- Problem description
All lines from the top of the records below through the line holding "w.node_tree.nodes['Background'].inputs[1].default_value = 0.20", and only those, should be printed exactly, minus the pictures.

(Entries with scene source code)

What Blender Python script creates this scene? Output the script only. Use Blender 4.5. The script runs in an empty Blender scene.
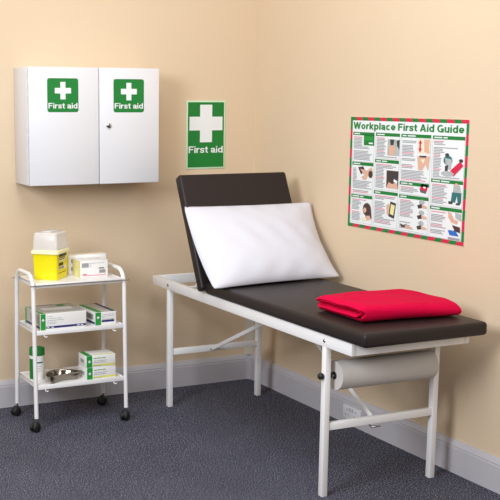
import bpy, bmesh, math, random
from mathutils import Vector, Matrix
random.seed(7)
scene = bpy.context.scene
COL = scene.collection
R = math.radians
PI = math.pi

# ------------------------------------------------------------------ camera
YAW, PITCH, ROLL, FPX = -0.4321, -0.1594, 0.0022, 1083.47
fw = Vector((math.sin(-YAW)*math.cos(PITCH), math.cos(YAW)*math.cos(PITCH), math.sin(PITCH)))
rt = Vector((math.cos(YAW), math.sin(YAW), 0))
up = rt.cross(fw)
r2 = rt*math.cos(ROLL) + up*math.sin(ROLL)
u2 = -rt*math.sin(ROLL) + up*math.cos(ROLL)
cd = bpy.data.cameras.new('camera')
cam = bpy.data.objects.new('camera', cd)
COL.objects.link(cam)
m = Matrix((r2, u2, -fw)).transposed().to_4x4()
m.translation = Vector((-3.1353, -5.3854, 1.6129))
cam.matrix_world = m
cd.sensor_fit = 'HORIZONTAL'
cd.sensor_width = 36
cd.lens = FPX/500*36
cd.shift_x = (250-150)/500
cd.shift_y = (273.917-250)/500
cd.clip_end = 50
scene.camera = cam

# ------------------------------------------------------------------ light
w = bpy.data.worlds.new('world')
scene.world = w
w.use_nodes = True
w.node_tree.nodes['Background'].inputs[0].default_value = (1.0, 0.84, 0.64, 1)
w.node_tree.nodes['Background'].inputs[1].default_value = 0.20

def area(name, loc, target, sx, sy, power, color=(1, 1, 1), spread=180):
    l = bpy.data.lights.new(name, 'AREA')
    l.shape = 'RECTANGLE'; l.size = sx; l.size_y = sy; l.energy = power; l.color = color
    l.spread = R(spread)
    o = bpy.data.objects.new(name, l); COL.objects.link(o)
    o.location = loc
    o.rotation_euler = (Vector(target)-Vector(loc)).to_track_quat('-Z', 'Y').to_euler()
    return o
area('ceiling_light', (-1.7, -2.0, 3.1), (-1.0, -0.9, 0.6), 1.6, 1.6, 40, (0.96, 0.98, 1.03))
area('front_fill', (-1.4, -5.8, 2.3), (-0.8, -0.6, 1.2), 1.6, 1.2, 36, (0.94, 0.98, 1.03))  # unseen fill lamp, added to brighten the front-facing sides
area('left_light', (-4.3, -3.2, 2.5), (-0.3, -1.9, 0.65), 1.3, 1.3, 130, (0.93, 0.985, 1.07))

vs = scene.view_settings
vs.view_transform = 'Standard'
vs.look = 'None'
vs.gamma = 1
vs.exposure = 0.0
vs.use_curve_mapping = False

# ------------------------------------------------------------------ materials
def lin(c):
    return tuple(((v/255)/12.92 if v/255 <= 0.04045 else ((v/255+0.055)/1.055)**2.4) for v in c)

def mat(name, rgb, rough=0.5, metal=0.0, spec=0.5, noise=None, bump=None, trans=0.0, alpha=1.0, sss=0):
    """noise=(scale, amount); bump=(scale, strength)"""
    mm = bpy.data.materials.new(name)
    mm.use_nodes = True
    nt = mm.node_tree
    b = nt.nodes['Principled BSDF']
    c = lin(rgb)+(1,)
    b.inputs['Base Color'].default_value = c
    b.inputs['Roughness'].default_value = rough
    b.inputs['Metallic'].default_value = metal
    b.inputs['Specular IOR Level'].default_value = spec
    b.inputs['Transmission Weight'].default_value = trans
    b.inputs['Alpha'].default_value = alpha
    tc = nt.nodes.new('ShaderNodeTexCoord')
    if noise:
        n = nt.nodes.new('ShaderNodeTexNoise')
        n.inputs['Scale'].default_value = noise[0]; n.inputs['Detail'].default_value = 4
        nt.links.new(tc.outputs['Object'], n.inputs['Vector'])
        mx = nt.nodes.new('ShaderNodeMix'); mx.data_type = 'RGBA'
        a = noise[1]
        mx.inputs[6].default_value = tuple(v*(1-a) for v in c[:3])+(1,)
        mx.inputs[7].default_value = tuple(min(1, v*(1+a)) for v in c[:3])+(1,)
        nt.links.new(n.outputs['Fac'], mx.inputs[0])
        nt.links.new(mx.outputs[2], b.inputs['Base Color'])
    if bump:
        n = nt.nodes.new('ShaderNodeTexNoise')
        n.inputs['Scale'].default_value = bump[0]; n.inputs['Detail'].default_value = 3
        nt.links.new(tc.outputs['Object'], n.inputs['Vector'])
        bp = nt.nodes.new('ShaderNodeBump')
        bp.inputs['Strength'].default_value = bump[1]; bp.inputs['Distance'].default_value = 0.002
        nt.links.new(n.outputs['Fac'], bp.inputs['Height'])
        nt.links.new(bp.outputs['Normal'], b.inputs['Normal'])
    return mm

M = {}
M['wall'] = mat('wall_paint', (223, 200, 169), 0.75, noise=(1.5, 0.03), bump=(180, 0.12), spec=0.25)
M['skirting'] = mat('skirting_gloss', (196, 192, 196), 0.35, noise=(6, 0.03))
M['trunking'] = mat('trunking_plastic', (196, 186, 168), 0.5, noise=(6, 0.03))
M['white_metal'] = mat('white_powder_coat', (243, 241, 239), 0.35, noise=(8, 0.015))
M['cabinet'] = mat('cabinet_white', (228, 228, 230), 0.35, noise=(3, 0.01))
M['seam'] = mat('cabinet_seam', (150, 150, 150), 0.6, noise=(8, 0.03))
M['vinyl'] = mat('dark_brown_vinyl', (36, 28, 28), 0.46, noise=(7, 0.08), bump=(350, 0.15), spec=0.35)
M['linen'] = mat('white_pillow_cotton', (221, 221, 229), 0.9, noise=(4, 0.01), bump=(240, 0.1), spec=0.2)
M['red'] = mat('red_fleece', (212, 0, 62), 0.95, noise=(30, 0.1), bump=(300, 0.35), spec=0.15)
M['green'] = mat('safety_green', (0, 124, 44), 0.5, noise=(20, 0.02))
M['sign_white'] = mat('sign_white', (236, 240, 238), 0.45, noise=(20, 0.01))
M['sign_rim'] = mat('sign_pale_green_rim', (205, 235, 200), 0.45, noise=(20, 0.01))
M['black'] = mat('black_rubber', (26, 25, 25), 0.5, noise=(30, 0.1))
M['chrome'] = mat('chrome', (190, 190, 190), 0.2, metal=1, noise=(10, 0.03))
M['steel'] = mat('polished_steel', (150, 142, 130), 0.1, metal=1, noise=(10, 0.03))
M['paper'] = mat('paper_roll', (206, 200, 194), 0.95, noise=(12, 0.02), bump=(150, 0.2), spec=0.1)
M['grey_plastic'] = mat('grey_plastic', (95, 95, 97), 0.45, noise=(10, 0.05))
M['card_white'] = mat('carton_white', (238, 236, 232), 0.55, noise=(10, 0.015))
M['card_grey'] = mat('carton_grey_print', (188, 184, 170), 0.55, noise=(90, 0.15))
M['card_cream'] = mat('carton_cream', (240, 228, 200), 0.55, noise=(10, 0.02))
M['pale_yellow'] = mat('carton_pale_yellow', (236, 230, 160), 0.55, noise=(10, 0.02))
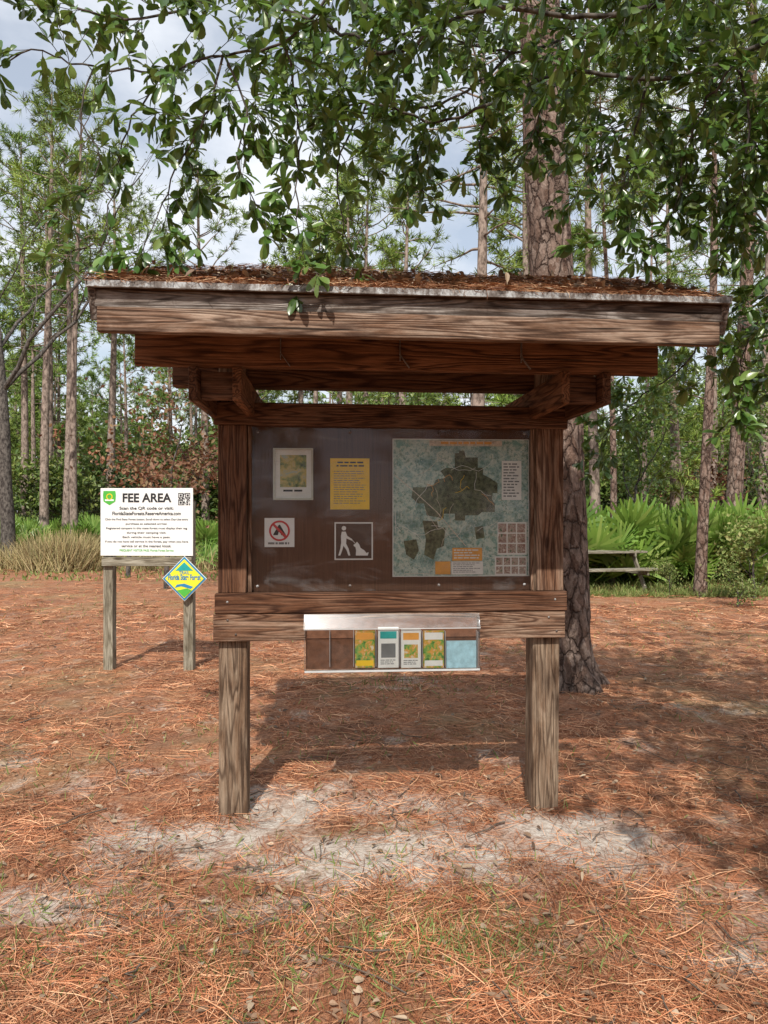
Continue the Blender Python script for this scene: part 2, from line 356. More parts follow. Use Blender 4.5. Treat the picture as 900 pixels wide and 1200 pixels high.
board('post_right',(UR-.022,.07,-.3),(UR,.07,2.22),.14,.14,W_GREY,k,(0,1,0),.008)
board('side_trim_left',(UL,-.012,1.102),(UL,-.012,1.928),.138,.02,W_BROWN,k,(0,-1,0),.003)
board('side_trim_right',(UR,-.012,1.102),(UR,-.012,1.928),.138,.02,W_RAIL,k,(0,-1,0),.003)
board('inner_stop_left',(UL+.082,.02,1.102),(UL+.082,.02,1.928),.018,.03,W_RAIL,k,(0,-1,0),.002)
board('inner_stop_right',(UR-.082,.02,1.102),(UR-.082,.02,1.928),.018,.03,W_RAIL,k,(0,-1,0),.002)
board('top_rail',(-.87,-.012,1.985),(.90,-.012,1.975),.05,.11,W_BROWN,k)
board('ledge_rail',(-.862,-.022,1.052),(.893,-.022,1.052),.05,.098,W_BROWN,k)
board('bottom_rail',(-.87,-.02,.934),(.885,-.02,.934),.04,.135,W_RAIL,k)
board('display_backboard',(-.71,.062,1.51),(.742,.062,1.51),.02,.86,M_PANEL,k,(0,0,1),0)
board('rear_rail_top',(-.72,.10,1.98),(.742,.10,1.98),.04,.1,W_BROWN,k)
board('acrylic_cover',(-.69,.02,1.515),(.722,.02,1.515),.003,.822,M_ACR,k,(0,0,1),0)
for nme,uu in (('left',UL),('right',UR)):
    for tag,off in (('outer',-.091 if nme=='left' else .091),('inner',.091 if nme=='left' else -.091)):
        board(f'cross_arm_{nme}_{tag}',(uu+off,-.56,2.04),(uu+off,.52,2.04),.038,.142,W_RED if tag=='inner' else W_BROWN,k)
    board(f'arm_block_{nme}',(uu-.071,-.47,2.042),(uu+.071,-.47,2.042),.038,.12,W_BROWN,k)
board('front_purlin',(-1.12,-.5,2.225),(1.15,-.5,2.21),.045,.21,W_RED,k)
board('centre_beam',(-1.08,.07,2.185),(1.06,.07,2.175),.09,.12,W_BROWN,k)
board('rear_purlin',(-1.10,.50,2.275),(1.13,.50,2.265),.045,.14,W_BROWN,k)
TS=.364; RV=.07; EV=-.87; BV=.75; ZE=2.355; ZR=ZE+TS*(RV-EV); ZB=ZR-TS*(BV-RV)
U0,U1=-1.18,1.26; RL=-.0065
def zr(z,u): return z+RL*(u-.04)
def slab(name,off,th,mat,v0,z0,v1,z1,ua,ub):
    vs=[];
    for (v,z) in ((v0,z0),(v1,z1)):
        for u in (ua,ub):
            vs.append((u,v,zr(z+off,u))); vs.append((u,v,zr(z+off-th,u)))
    f=[(0,2,6,4),(1,5,7,3),(0,1,3,2),(4,6,7,5),(0,4,5,1),(2,3,7,6)]
    me=bpy.data.meshes.new(name); me.from_pydata(vs,[],f); me.materials.append(mat); me.update()
    o=bpy.data.objects.new(name,me); sc.collection.objects.link(o); o.parent=k; return o
m=MT('roof_shingles_with_straw'); n=m.noise(m.coords(),14,5,.7); n2=m.noise(m.coords((60,14,14)),1,3)
cc=m.mix(.6,m.ramp(n,[(.35,(.10,.05,.03)),(.5,(.26,.115,.06)),(.7,(.20,.15,.11))]),m.ramp(n2,[(.3,.5),(.7,1.3)]),'MULTIPLY')
M_ROOF=m.finish(cc,.9,.1,m.bump(n,.6,.02))
slab('roof_sheathing_front',-.018,.018,W_PLY,EV,ZE,RV,ZR,U0,U1)
slab('roof_sheathing_rear',-.018,.018,W_PLY,RV+.002,ZR,BV,ZB,U0,U1)
slab('roof_shingles_front',-.001,.014,M_ROOF,EV-.015,ZE-.004,RV,ZR,U0-.012,U1+.012)
slab('roof_shingles_rear',-.001,.014,M_ROOF,RV+.002,ZR,BV+.015,ZB,U0-.012,U1+.012)
def rb(name,v,z,w,h,mat,u0=U0,u1=U1): return board(name,(u0,v,zr(z,u0)),(u1,v,zr(z,u1)),w,h,mat,k)
rb('drip_edge_front',EV-.022,ZE-.014,.004,.024,M_METAL,U0-.014,U1+.014).modifiers.clear()
rb('drip_lip_front',EV-.030,ZE-.028,.016,.004,M_METAL,U0-.014,U1+.014).modifiers.clear()
rb('sub_fascia_front',EV+.014,ZE-.064,.036,.066,W_SUBF,U0+.005,U1-.004)
rb('fascia_front',EV-.004,ZE-.146,.045,.092,W_FASC,U0+.02,U1-.03)
rb('fascia_rear',BV-.01,ZB-.085,.038,.13,W_BROWN)
for i,u in enumerate((U0+.05,-.53,-.02,.51,U1-.06)):
    zo=RL*(u-.04)
    board(f'rafter_front_{i+1}',(u,EV+.035,ZE-.085+zo+TS*.035),(u,RV-.003,ZR-.085+zo),.038,.105,W_RED,k)
    board(f'rafter_rear_{i+1}',(u,RV+.003,ZR-.085+zo),(u,BV-.035,ZB-.085+TS*.035+zo),.038,.105,W_BROWN,k)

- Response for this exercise
What Blender Python script creates this scene? Output the script only. Use Blender 4.5. The script runs in an empty Blender scene.
import bpy, bmesh, math, random
from mathutils import Vector, Matrix
random.seed(7)
scene = bpy.context.scene
COL = scene.collection
R = math.radians
PI = math.pi

# ------------------------------------------------------------------ camera
YAW, PITCH, ROLL, FPX = -0.4321, -0.1594, 0.0022, 1083.47
fw = Vector((math.sin(-YAW)*math.cos(PITCH), math.cos(YAW)*math.cos(PITCH), math.sin(PITCH)))
rt = Vector((math.cos(YAW), math.sin(YAW), 0))
up = rt.cross(fw)
r2 = rt*math.cos(ROLL) + up*math.sin(ROLL)
u2 = -rt*math.sin(ROLL) + up*math.cos(ROLL)
cd = bpy.data.cameras.new('camera')
cam = bpy.data.objects.new('camera', cd)
COL.objects.link(cam)
m = Matrix((r2, u2, -fw)).transposed().to_4x4()
m.translation = Vector((-3.1353, -5.3854, 1.6129))
cam.matrix_world = m
cd.sensor_fit = 'HORIZONTAL'
cd.sensor_width = 36
cd.lens = FPX/500*36
cd.shift_x = (250-150)/500
cd.shift_y = (273.917-250)/500
cd.clip_end = 50
scene.camera = cam

# ------------------------------------------------------------------ light
w = bpy.data.worlds.new('world')
scene.world = w
w.use_nodes = True
w.node_tree.nodes['Background'].inputs[0].default_value = (1.0, 0.84, 0.64, 1)
w.node_tree.nodes['Background'].inputs[1].default_value = 0.20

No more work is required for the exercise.